Unbeknownst to many investors is the fact that are multiple order types when it comes to buying and selling securities. There is a dizzying array of ways to get into or out of a trade and knowing the difference between these orders and how to apply them can not only save you some money, but make you some as well. We're going to take a look at three of the more basic order types and define them for you. Learn the lingo and you'll sound smarter than your broker as result.

The Easiest Order Isn't Always The Best

The most basic of all securities orders is the market order and this is what you're placing if you don't verbally instruct your broker otherwise. If you're using an online brokerage, there should be a box giving you options about the various orders you can use and if you don't select one of those, you'll be getting a market order as well. Market orders simply get you into or out of trade without much consideration for price you want. Market order a buy or sell order in which tells your broker to execute the order at the price currently available. You're not likely to get the best available price with a market order because market makers interpret market orders as a trader saying "Just get me in or out, I don't care about price."

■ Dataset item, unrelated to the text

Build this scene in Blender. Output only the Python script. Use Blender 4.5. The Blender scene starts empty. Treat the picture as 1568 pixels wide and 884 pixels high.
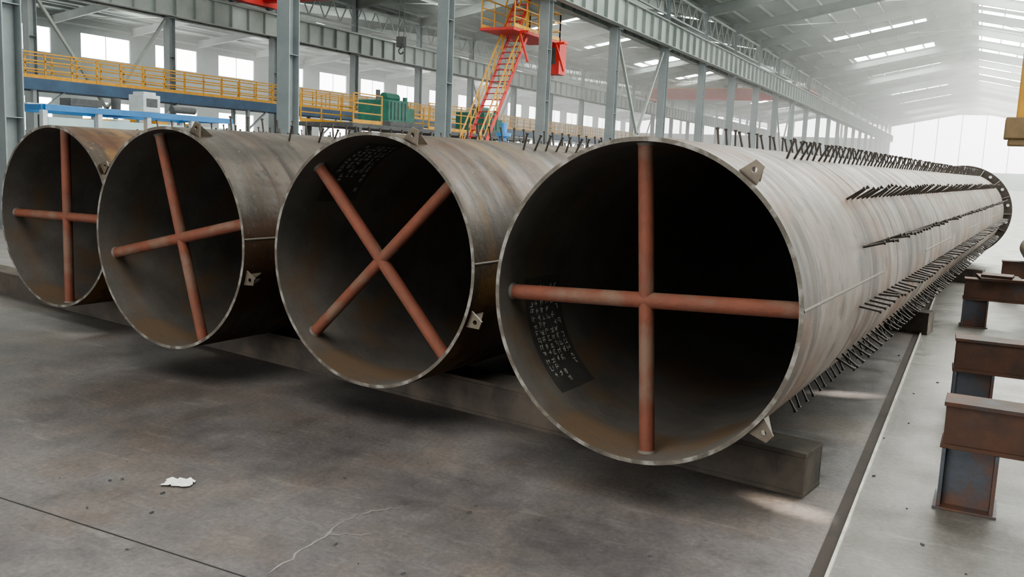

So market orders are great if you desperately need to get into or out of a trade quickly, but they're not very precise. The pros hardly ever use market orders and the problem with them comes when a market maker shuffles your order down the priority line. You may see a stock trading at $25.50 and you want to buy it, but if volume starts to pop and the offer price starts to rise, you could end up with a price like $25.57 or $25.59. And the same thing goes for selling or going short, so only use market orders if you absolutely have to.

Stop Orders: A Potential Life-Saver

You can use protective stops to either lock in profits or prevent big losses, but stop orders can also be placed to enter trades as well. In fact, placing stop orders to go long or short near your desired entry points is a great way to ensure you get into a trade that you want to be in. The market moves faster than you can click your mouse and saving a few seconds here and there can get you better pricing.

Here's what you need to remember about stop orders: Unless you are using a stop limit order (we'll get into limit orders later) you're using a stop market order. This means that while you may place at a stop at $25.50, when the stock crosses that price, your order becomes a market order. There is no guarantee that you'll get $25.50 as the exact entry price of your trade. Once $25.50 is printed your order is activated, but not necessarily filled at that price. In a fast market you might get filled at $25.75 or even much higher. If your stop order isn't filled at your desired price, you will likely get one of the next available prices, but the slippage won't be as bad as you might experience with a traditional market order.

Limit Orders: The Best Of All

Limit orders are great, especially when you're exiting a profitable trade. A neat benefit of limit orders is that many exchanges actually give traders a small rebate on their trading costs when they use limit orders because these orders keep liquidity flowing and don't upset the balance of the bid and ask spreads.

Here's how limit orders work. Let's say you're already in a profitable long trade, and you want to exit at $25.50. That's the price you absolutely want, not a penny less. You send your limit order through and if you have real-time quotes, you'll see your order pop in the ask column (assuming you're selling). If that stock goes to $25.50, some or all of your position should be taken out. But here's the risk: By using limit orders, you're saying you won't accept another price other than the one you've entered. If that stock goes to $25.49, but falls back, your $25.50 limit order just sits there and doesn't get filled. The price you want has to print for your order to be filled. The moral of the story is be careful with your limit orders and be prepared to pull them back if a trade goes against you.